De vez em quando perguntam-me se acredito
em Deus. Mas é claro. Acredito mais que a maioria das pessoas. Tenho
até 33 nomes para ele. Esses nomes foi a Marguerite Yourcenar que me
contou. Foi ela que escreveu o livro Memórias de Adriano,
quem lê nunca mais esquece, quer ler de novo. Pois esses são os 33
nomes de Deus que ela me ensinou. É só falar o nome, ver na
imaginação o que o nome diz, para que a alma se encha de uma
alegria que só pode ser um pedaço de Deus... Mas é preciso ler bem
devagarinho... Os 33 nomes de Deus... O mar da manhã. O barulho da
fonte nos rochedos sobre as paredes de pedra.
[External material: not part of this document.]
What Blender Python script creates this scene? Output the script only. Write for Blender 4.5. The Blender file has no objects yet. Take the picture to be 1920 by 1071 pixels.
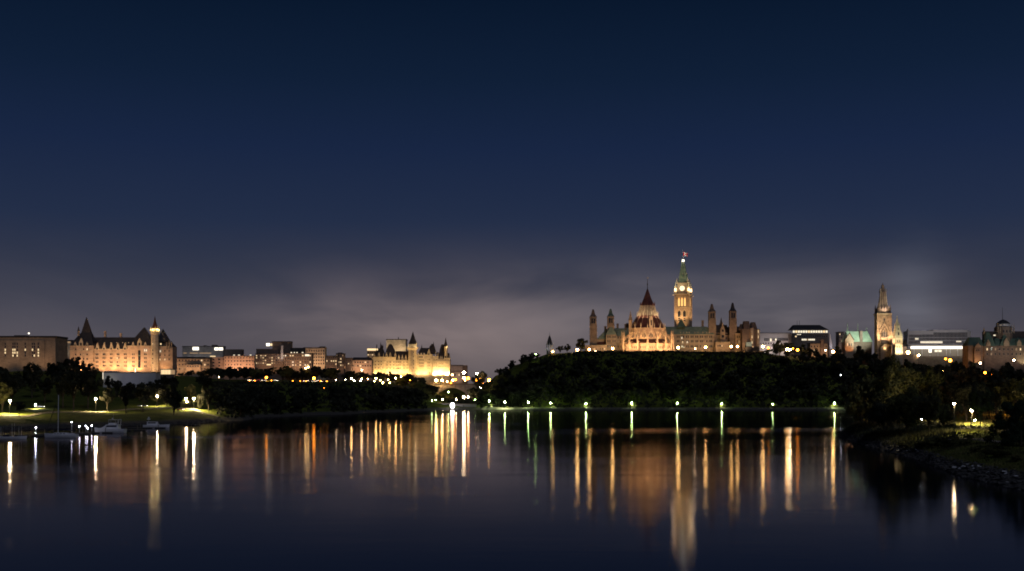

O vento do mar de
noite, numa ilha... Uma abelha. O voo triangular dos cisnes. Um
cordeirinho recém-nascido... O mugido doce da vaca e o mugido
selvagem do touro. O mugido paciente do boi. O fogo vermelho no
fogão. O capim. O perfume do capim. Um passarinho no céu. A terra
boa... A garça que esperou toda a noite, meio gelada, e que vai
matar sua fome ao nascer do sol. O peixinho que agoniza no papo da
garça. A mão que entra em contato com as coisas. A pele, toda a
superfície do corpo. O olhar e tudo o que ele olha. As nove portas
da percepção. O torso humano. O som de uma viola e de uma flauta
indígena. Um gole de uma bebida fria ou quente. Pão. As flores que
saem da terra na primavera. O sono na cama. Um cego que canta e uma
criança enferma. Um cavalo correndo livre. A cadela e os cãezinhos.
O sol nascente sobre um lago gelado. Um relâmpago silencioso. O
trovão que estronda. O silêncio entre dois amigos. A voz que vem do
leste, entra pela orelha direita e ensina uma canção... Não é
preciso que esses 33 nomes sejam os seus. Faça a sua própria lista.
Eu incluiria: a sonata Appassionata, de Beethoven. Sapos
coaxando no charco. O canto do sabiá. Banho de cachoeira. A tela
Mulher lendo uma carta, de Vermeer. O sorriso de uma criança.
O sorriso de um velho. Balançar num balanço tocando com o pé as
folhas da árvore... Morder uma jabuticaba... Todas essas coisas são
os pedaços de Deus que conheço... Sim, acredito muito em Deus.